Does soccer sound like too demanding a game for you? Maybe you feel like you do not have enough energy to run up, down and across a 100-yard pitch for an entire 90 minutes. Or perhaps the laws of the game are a bit of a turn off for you. Do not walk away; there’s another much simpler version of the game that you will probably enjoy more.

Welcome to street football, the informal version of the game of soccer, or, in official lingo, association football. Street football is more like a party than a soccer match; it is the AND1 of soccer. It is a version of the game that is played purely for fun and has been around for a while now.

History of street football

Street football has been around almost for as long as football itself. There is no recorded date or period when people started playing street football– that is just how informal it is.

That said, there is evidence and history of informal matches played around the world more than a century ago.

Street football format

The main format is no format at all. There really are no filed rules of street football, which is the basic idea. For example, while in one place you will find people using wooden goalposts in one area, others will be using clothes as goals elsewhere while in a different place you will notice a wall used as the target.

While you may expect football to have two opposing teams, you will find instances where teams have a neutral player kicking for both teams according to the specific rules. This variation of rules from place to place and from one game to the net is what makes street football continuously exciting.

The only universal feature of street football, thus, would be the presence of a football. That said, the balls used do not have a specific standard in regards to size or material. Anything goes.

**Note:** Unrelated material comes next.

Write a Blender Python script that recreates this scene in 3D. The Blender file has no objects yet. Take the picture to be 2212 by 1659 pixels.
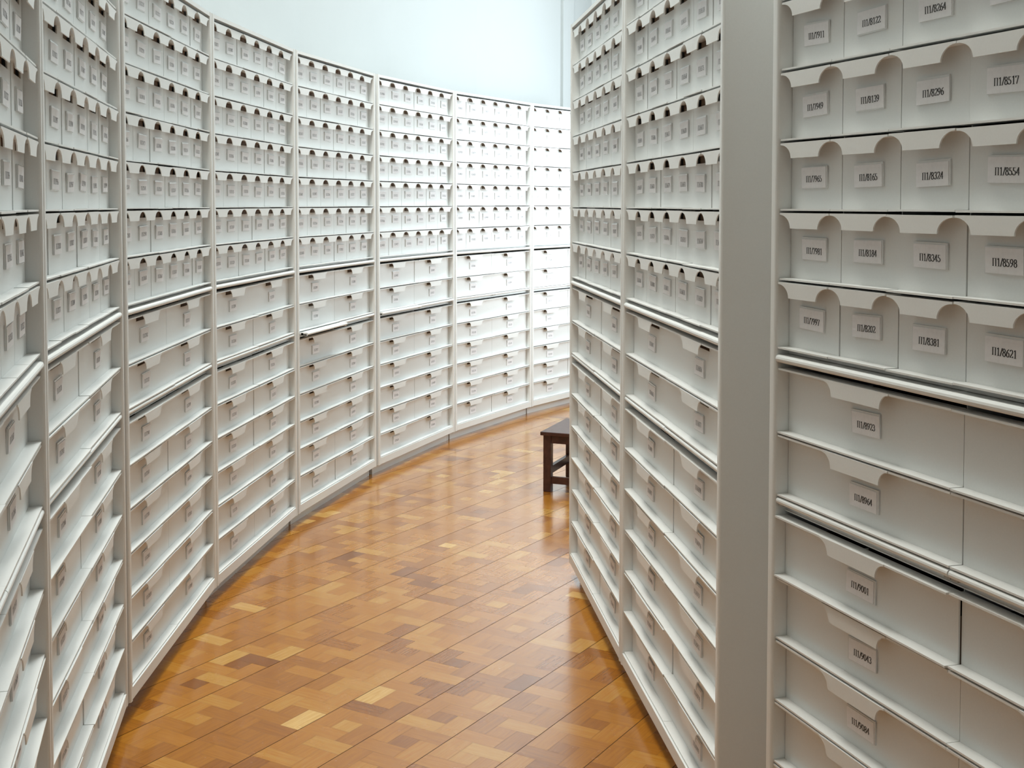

Street football matches may have referees to enforce the set rules, but this is not mandatory either. Rules may even be altered within the course of a match. Another popular feature of street football matches is their flair. Players are more interested in showing their dribbling, control and trickery skills than anything else. How a goal is scored is almost always more important than whether it is scored.

Order within chaos

While the format may make street sound like a chaotic game, it really is a far cry from that. The games themselves are usually friendly encounters and hardly ever involve violence. There is never a shortage of shouts and yells but these are more about cheering than conflict.

There exist organizational structures that guide street football in many areas. These organizations help to promote the game of skills around the world. There have been serious competitions in the years gone past- the Street Football World Championship is the most notable among them.

Different crop of players

Usually, the most renowned street football players do not go into professional soccer. They are usually flair boys who wouldn’t survive in the pressure environment of a pro soccer team. That said, street soccer is so exciting that even professionals love to get a kick when they can. Frenchman Thierry Henry and Brazilian Ronaldinho ‘Gaucho’ were especially popular figures in this soccer model.